The VI WLD can consist of one or more VxRail clusters. The VxRail cluster is the building block for the VI WLD. The VxRail clusters in the VI WLD can start with three hosts, but four hosts are recommended to maintain FTT=1 during maintenance operations. This can be selected when adding the first VxRail cluster to the WLD. The vCenter and the NSX-T Managers for each VI WLD are deployed into the Mgmt WLD.
When the first VxRail cluster is added to the first VI WLD, the NSX-T Managers (3 in a cluster) are deployed to the Mgmt WLD. Subsequent NSX-T based VI WLDs can either use the existing NSX-T and existing NSX-T Managers, or a new NSX-T instance with three new NSX-T Managers can be deployed.

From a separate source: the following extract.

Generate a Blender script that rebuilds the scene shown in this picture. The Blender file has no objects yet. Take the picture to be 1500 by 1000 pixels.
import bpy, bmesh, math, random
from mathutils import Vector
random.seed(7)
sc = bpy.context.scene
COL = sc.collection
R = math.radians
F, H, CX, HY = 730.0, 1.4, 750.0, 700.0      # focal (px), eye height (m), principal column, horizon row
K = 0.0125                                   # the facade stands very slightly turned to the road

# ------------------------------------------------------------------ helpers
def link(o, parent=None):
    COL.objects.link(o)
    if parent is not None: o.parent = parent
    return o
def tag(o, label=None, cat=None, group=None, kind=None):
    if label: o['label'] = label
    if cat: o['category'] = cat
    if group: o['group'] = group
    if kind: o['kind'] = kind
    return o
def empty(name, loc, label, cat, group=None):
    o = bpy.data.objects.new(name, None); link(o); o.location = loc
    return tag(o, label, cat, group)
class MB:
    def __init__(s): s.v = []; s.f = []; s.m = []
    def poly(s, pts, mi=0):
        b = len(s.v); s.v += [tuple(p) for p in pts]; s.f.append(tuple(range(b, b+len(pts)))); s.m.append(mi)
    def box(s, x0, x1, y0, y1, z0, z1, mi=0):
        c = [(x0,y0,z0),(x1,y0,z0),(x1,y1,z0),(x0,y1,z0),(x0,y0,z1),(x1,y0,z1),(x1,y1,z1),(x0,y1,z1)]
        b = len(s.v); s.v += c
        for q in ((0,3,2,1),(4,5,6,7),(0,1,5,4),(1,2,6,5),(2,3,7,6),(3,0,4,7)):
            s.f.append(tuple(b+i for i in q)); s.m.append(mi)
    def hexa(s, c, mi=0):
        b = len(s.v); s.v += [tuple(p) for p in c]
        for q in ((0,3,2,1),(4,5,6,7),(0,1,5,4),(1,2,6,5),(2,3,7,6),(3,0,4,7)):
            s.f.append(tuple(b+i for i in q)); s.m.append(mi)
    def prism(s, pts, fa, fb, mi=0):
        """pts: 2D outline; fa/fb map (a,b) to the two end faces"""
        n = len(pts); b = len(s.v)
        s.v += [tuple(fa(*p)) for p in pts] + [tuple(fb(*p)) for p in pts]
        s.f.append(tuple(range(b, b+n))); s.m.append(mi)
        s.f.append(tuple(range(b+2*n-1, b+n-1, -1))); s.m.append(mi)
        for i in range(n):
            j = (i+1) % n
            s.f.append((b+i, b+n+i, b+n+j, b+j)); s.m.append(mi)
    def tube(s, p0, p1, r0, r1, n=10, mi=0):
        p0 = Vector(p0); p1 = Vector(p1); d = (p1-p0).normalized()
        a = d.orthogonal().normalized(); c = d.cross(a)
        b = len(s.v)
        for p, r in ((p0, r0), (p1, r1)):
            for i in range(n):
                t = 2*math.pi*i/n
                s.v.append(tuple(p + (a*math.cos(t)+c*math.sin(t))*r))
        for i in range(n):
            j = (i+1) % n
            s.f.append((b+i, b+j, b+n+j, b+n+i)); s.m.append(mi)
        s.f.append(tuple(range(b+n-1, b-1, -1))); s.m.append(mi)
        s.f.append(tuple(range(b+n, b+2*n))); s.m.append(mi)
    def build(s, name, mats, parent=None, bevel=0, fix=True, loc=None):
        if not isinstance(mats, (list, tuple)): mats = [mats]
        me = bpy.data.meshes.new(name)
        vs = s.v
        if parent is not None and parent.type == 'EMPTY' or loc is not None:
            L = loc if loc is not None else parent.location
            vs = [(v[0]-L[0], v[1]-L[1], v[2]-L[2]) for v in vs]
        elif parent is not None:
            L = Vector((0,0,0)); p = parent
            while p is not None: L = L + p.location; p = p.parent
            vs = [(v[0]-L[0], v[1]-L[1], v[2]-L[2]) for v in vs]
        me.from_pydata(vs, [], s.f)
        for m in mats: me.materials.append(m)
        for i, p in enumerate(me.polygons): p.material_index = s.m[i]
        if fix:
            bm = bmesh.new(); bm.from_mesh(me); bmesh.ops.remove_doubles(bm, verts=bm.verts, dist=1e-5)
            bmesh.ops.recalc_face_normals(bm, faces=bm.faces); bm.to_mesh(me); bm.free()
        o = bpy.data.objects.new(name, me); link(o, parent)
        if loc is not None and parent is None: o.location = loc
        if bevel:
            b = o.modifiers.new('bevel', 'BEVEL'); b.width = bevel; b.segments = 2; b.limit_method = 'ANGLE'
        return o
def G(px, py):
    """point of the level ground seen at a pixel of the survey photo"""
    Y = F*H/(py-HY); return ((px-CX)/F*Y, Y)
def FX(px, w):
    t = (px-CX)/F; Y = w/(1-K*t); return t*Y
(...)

Typically, the first VxRail cluster can be considered a compute-and-edge VxRail cluster as it contains both NSX and compute components. NSX Edge nodes can be deployed to this first VxRail cluster. The second and subsequent VxRail clusters in a VI WLD can be considered compute-only clusters as they do not need to host any NSX Edge nodes.

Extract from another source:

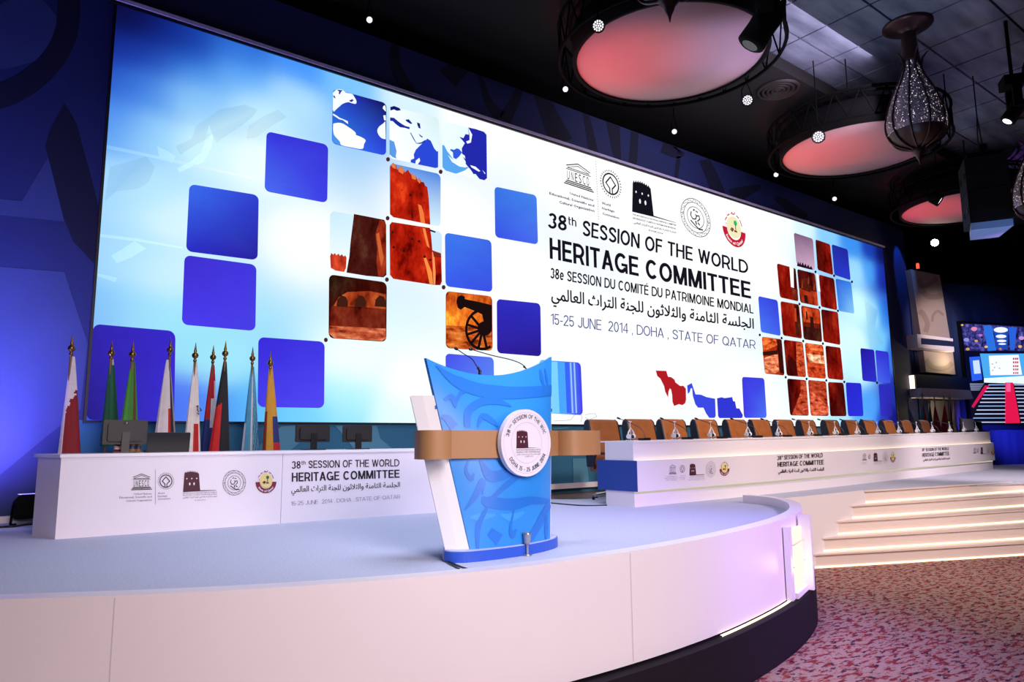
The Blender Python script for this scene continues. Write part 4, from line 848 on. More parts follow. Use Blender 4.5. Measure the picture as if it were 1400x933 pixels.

You can dedicate a VxRail cluster just for the Edge node components if either dedicated compute or bandwidth is required for the Edge node cluster.
Figure 4. VI WLD Component Layout with NSX-T everywhere
The VI WLD vCenter is deployed by the SDDC Manager when creating a VI WLD. It is deployed in the Mgmt WLD as shown in the preceding figure. During deployment, it is added to the existing SSO domain, allowing a single pane of glass to manage both the management and VI WLD vCenters.